— start of Materials provided —
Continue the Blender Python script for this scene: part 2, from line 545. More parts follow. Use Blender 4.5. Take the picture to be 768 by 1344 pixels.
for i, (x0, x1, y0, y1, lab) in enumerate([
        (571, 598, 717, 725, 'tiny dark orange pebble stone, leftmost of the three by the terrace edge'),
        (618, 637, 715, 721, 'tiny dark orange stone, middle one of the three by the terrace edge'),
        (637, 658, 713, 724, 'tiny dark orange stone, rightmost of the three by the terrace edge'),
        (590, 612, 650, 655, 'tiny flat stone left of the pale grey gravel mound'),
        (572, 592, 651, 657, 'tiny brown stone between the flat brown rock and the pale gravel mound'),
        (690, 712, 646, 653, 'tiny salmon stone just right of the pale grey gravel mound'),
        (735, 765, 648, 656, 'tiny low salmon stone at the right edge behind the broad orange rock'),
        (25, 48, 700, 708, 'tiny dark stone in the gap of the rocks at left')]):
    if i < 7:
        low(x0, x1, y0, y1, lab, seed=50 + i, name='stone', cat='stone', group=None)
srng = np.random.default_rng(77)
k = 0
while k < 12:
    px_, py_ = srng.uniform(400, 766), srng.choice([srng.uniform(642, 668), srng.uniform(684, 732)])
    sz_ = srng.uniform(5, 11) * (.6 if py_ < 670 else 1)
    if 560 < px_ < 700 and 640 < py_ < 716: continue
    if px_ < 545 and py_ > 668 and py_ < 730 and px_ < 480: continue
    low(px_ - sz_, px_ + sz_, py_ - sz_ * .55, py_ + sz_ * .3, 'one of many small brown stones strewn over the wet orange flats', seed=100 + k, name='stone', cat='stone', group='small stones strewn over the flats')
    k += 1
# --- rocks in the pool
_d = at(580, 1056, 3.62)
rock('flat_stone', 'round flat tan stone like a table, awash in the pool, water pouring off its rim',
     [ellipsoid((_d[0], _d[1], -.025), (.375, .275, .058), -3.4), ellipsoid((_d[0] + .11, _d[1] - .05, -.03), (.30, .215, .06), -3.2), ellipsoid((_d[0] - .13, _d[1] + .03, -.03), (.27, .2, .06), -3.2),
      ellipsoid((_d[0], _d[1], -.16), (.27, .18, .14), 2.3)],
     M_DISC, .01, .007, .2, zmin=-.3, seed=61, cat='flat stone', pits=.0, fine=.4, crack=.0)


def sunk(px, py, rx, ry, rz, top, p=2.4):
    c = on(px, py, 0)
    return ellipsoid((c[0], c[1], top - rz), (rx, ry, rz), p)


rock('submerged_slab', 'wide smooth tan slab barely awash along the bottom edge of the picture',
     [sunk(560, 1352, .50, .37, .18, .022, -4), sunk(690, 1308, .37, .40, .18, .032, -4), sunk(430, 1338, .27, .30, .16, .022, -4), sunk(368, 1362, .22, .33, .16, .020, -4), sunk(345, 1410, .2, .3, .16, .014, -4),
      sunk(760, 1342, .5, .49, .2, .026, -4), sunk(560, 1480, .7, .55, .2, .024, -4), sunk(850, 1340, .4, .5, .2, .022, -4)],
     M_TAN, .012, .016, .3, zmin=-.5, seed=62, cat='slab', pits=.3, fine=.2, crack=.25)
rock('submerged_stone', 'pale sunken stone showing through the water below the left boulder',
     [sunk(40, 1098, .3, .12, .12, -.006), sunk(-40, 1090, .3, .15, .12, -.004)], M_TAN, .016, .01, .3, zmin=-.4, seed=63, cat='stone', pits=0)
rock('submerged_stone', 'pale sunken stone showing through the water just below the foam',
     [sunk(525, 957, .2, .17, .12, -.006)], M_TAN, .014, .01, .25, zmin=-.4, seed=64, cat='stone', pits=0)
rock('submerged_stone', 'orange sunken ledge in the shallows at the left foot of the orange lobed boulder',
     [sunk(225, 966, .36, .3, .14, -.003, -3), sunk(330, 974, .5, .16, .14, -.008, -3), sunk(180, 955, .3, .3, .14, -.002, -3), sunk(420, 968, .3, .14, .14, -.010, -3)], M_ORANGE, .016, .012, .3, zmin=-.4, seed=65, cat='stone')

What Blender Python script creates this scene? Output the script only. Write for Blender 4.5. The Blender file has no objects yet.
— end of Materials provided —
Give the number of lines that carry the word "Blender", with nothing added.

* [Reply]: 2